Updated: 2012-05-31 06:54
( Xinhua)

MILAN - The 5.8-magnitude earthquake which hit central-northern Italy on Tuesday would aggravate the current economic crisis, the country's leading industrial association Confindustria said in a report on Wednesday.

Italy's fatal quake to aggravate economic crisis

A woman looks at a damaged building in Cavezzo near Modena May 30, 2012. An earthquake killed 16 people and injured about 350 in northern Italy on Tuesday, spreading fear among thousands of residents living in tents after a similarly strong tremor in the same region flattened their homes nine days ago. [Photo/Agencies]

"It will have prolonged effects on production in some of the most important Italian industrial districts and on an area strongly geared to manufacturing. This can only aggravate an already very difficult scenario," the report said.
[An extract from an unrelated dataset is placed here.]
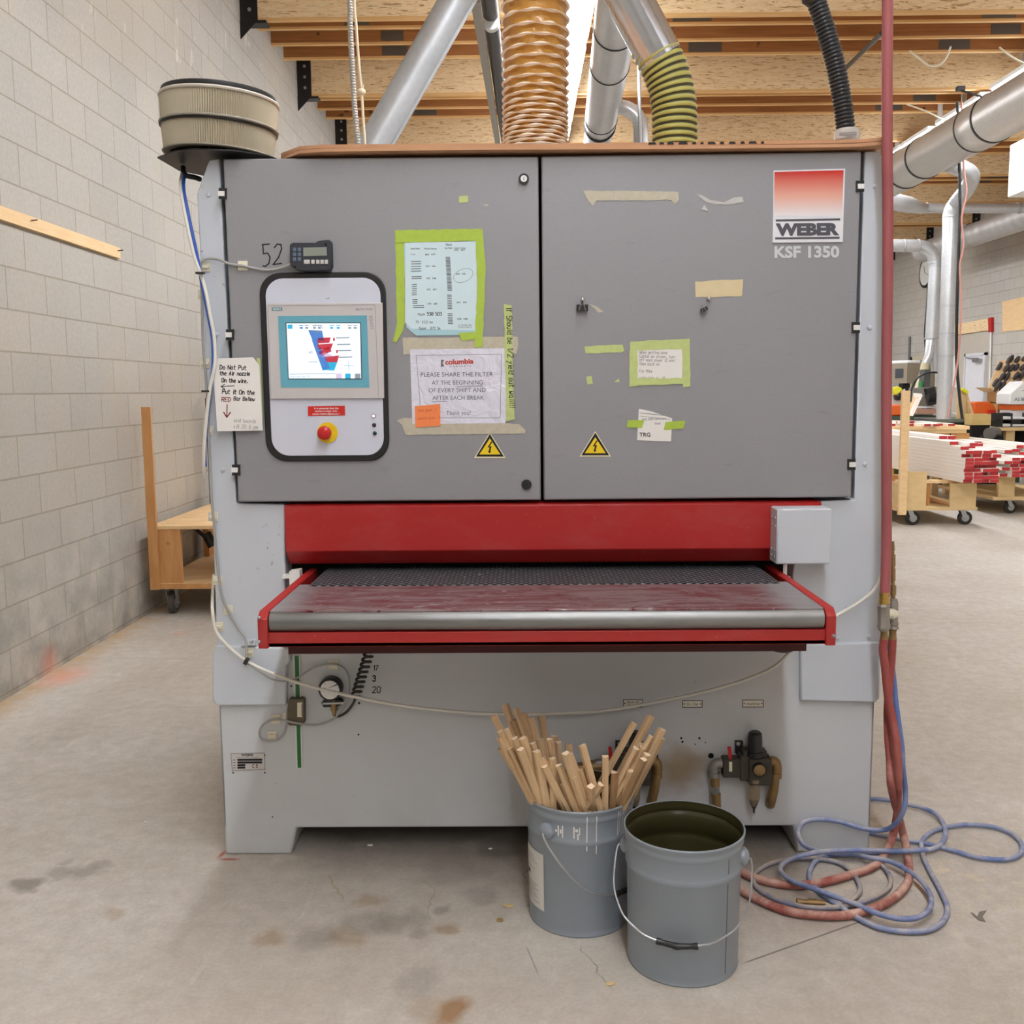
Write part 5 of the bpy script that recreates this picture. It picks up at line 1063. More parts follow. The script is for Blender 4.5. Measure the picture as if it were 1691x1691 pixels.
MB().box(-2.49, -1.3, 6.6, 7.95, .19, .228).build('bottom_board', mPly, cw)
MB().box(-2.49, -1.3, 6.595, 6.6, .19, .226).build('bottom_edge', mFir, cw)
MB().box(-2.485, -2.285, 6.605, 6.64, .228, .595).build('end_plank', mFir, cw)
MB().box(-2.485, -2.44, 7.7, 7.85, .228, .595).build('end_plank', mFir, cw)
def caster(par, x, y, r, ztop, mtw, yaw=0, off=.03):
    m_ = MB(); d = Vector((sin(yaw), cos(yaw), 0)); sd = Vector((cos(yaw), -sin(yaw), 0)); c = Vector((x, y, r))+d*off
    m_.box(x-.05, x+.05, y-.05, y+.05, ztop-.008, ztop)
    for s2 in (-1, 1): m_.bar(Vector((x, y, ztop-.005))+sd*s2*.03, c+sd*s2*.03, .05, .005, up=sd)
    m_.tube([c-sd*.04, c+sd*.04], .010, 10); fk = m_.build('caster_fork', mAlu, par)
    MB().tube([c-sd*.02, c-sd*.018, c+sd*.018, c+sd*.02], [r*.86, r, r, r*.86], 32, 0).tube([c-sd*.023, c+sd*.023], r*.55, 20, 1).build('caster_wheel', [mtw, mAlu], fk)
mTyre = M('tyre_black', (34, 33, 32), .6)
caster(cw, -2.39, 6.69, .075, .19, M('tyre_grey', (84, 80, 74), .6), 0, .03); caster(cw, -1.5, 6.69, .075, .19, mTyre, 0, .03); caster(cw, -2.36, 7.8, .075, .19, mTyre, 0, -.03)
m = MB(); a, b_ = P(320, 871, Y=6.9), P(340, 888, Y=6.9); m.tube([a, b_], .014, 12); m.tube([P(340, 880, Y=6.92), P(352, 902, Y=6.92)], .035, 16); m.tube([P(346, 884, Y=6.92), P(352, 898, Y=6.92)], .012, 10)
m.build('crank_handle', mBlkPl, cw)
# ---------------------------------------------------------------- ducts on the far side of the room
th = thing('large_round_duct', 'very large round steel duct hung along the room beyond the sander', 'duct', (5.0, 12, 4.3))
bx0, bz0 = 5.0, 4.3
MB().tube([(bx0, -6.5, bz0), (bx0, 10.95, bz0), (bx0, 10.96, bz0), (bx0, 11.35, bz0), (bx0, 11.36, bz0), (bx0, 18.5, bz0)], [.25, .25, .256, .256, .25, .25], 64).build('duct_pipe', galv('large_duct', (190, 188, 184), (222, 219, 214), .36, .5, 1.6, (4, .5, 4)), th)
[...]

"Production may remain stopped for three to four months, and I learned this may cause a further one-percent drop of gross domestic product," Confindustria head Giorgio Squinzi was quoted as saying by local media.
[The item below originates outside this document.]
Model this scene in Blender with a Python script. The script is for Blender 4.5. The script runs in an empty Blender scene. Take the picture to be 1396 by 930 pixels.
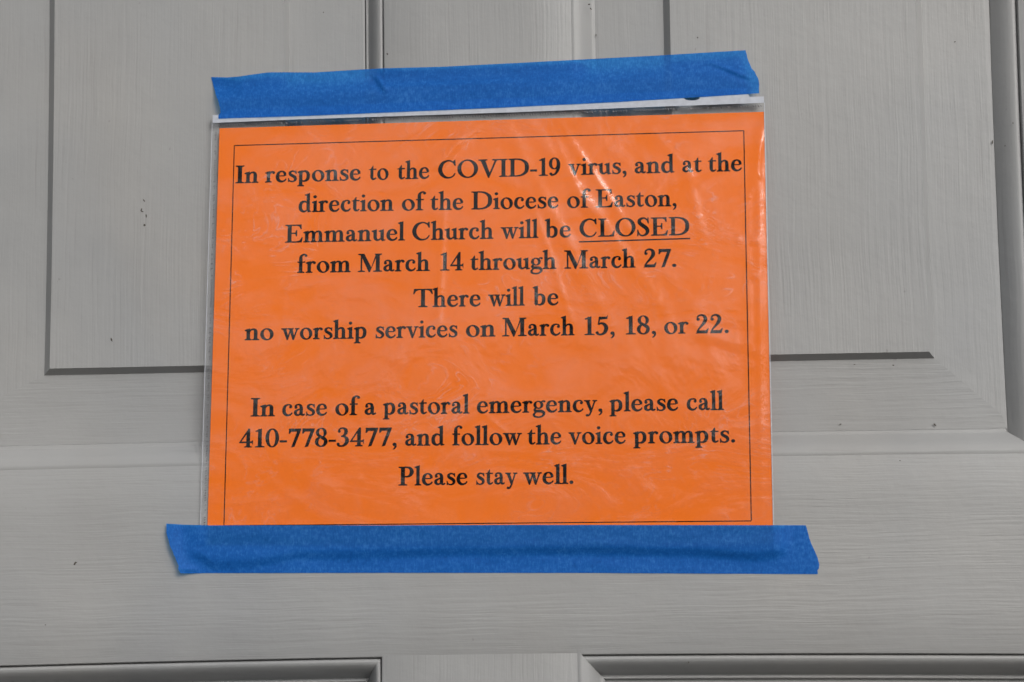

On Wednesday morning, the official death toll in the earthquake rose to 17 after a missing worker was found dead under his factory rubble in the town of Medolla, in the central-northern Emilia Romagna region that was shaken by the quake.

This is the second powerful tremor to hit Italy in just 10 days after another 5.9-magnitude quake killed at least seven people on May 20.

Local industrial associations expected the economic damage to be hundred millions of euros as thousands of companies were forced to stop production.

In a meeting on Wednesday, the technocratic government led by Prime Minister Mario Monti adopted a series of special measures including fuel tax hikes to tackle the emergency.

Other associations said the collapse of tens of industrial sheds, which killed 14 out of 17 victims, was "unacceptable."

The area was not warned of strong seismic risk until 2005, said the head of the centrist CISL labor union Raffaele Bonanni.

"The tragedy was avoidable. Much more caution should have been used," he told Rai state television.

On Wednesday, president of Italy's Institute of Geophysics and Volcanology (INGV) Stefano Gresta told a press conference in Rome that the "sequence" was not finished and other powerful tremors may hit the same area in the following months.

Hundreds of aftershocks have been registered by the institute in the past days, with over 40 reported last night.

Cultural and artistic loss was huge as well, as many centuries-old buildings and churches in various towns of the epicenter area collapsed or suffered serious damage.

A team of the UN Educational, Scientific, and Cultural Organization (UNESCO) will reportedly travel to the quake-hit region to estimate the loss.

The country will hold a day of mourning for the victims on June 2, during the Feast of the Italian Republic.

"Celebrations will be still held, but in a sober way, to show the state is close to the earthquake victims," President Giorgio Napolitano said in response to groups of citizens asking him to call off the expensive traditional June 2 parade and donate the money to the quake-hit region.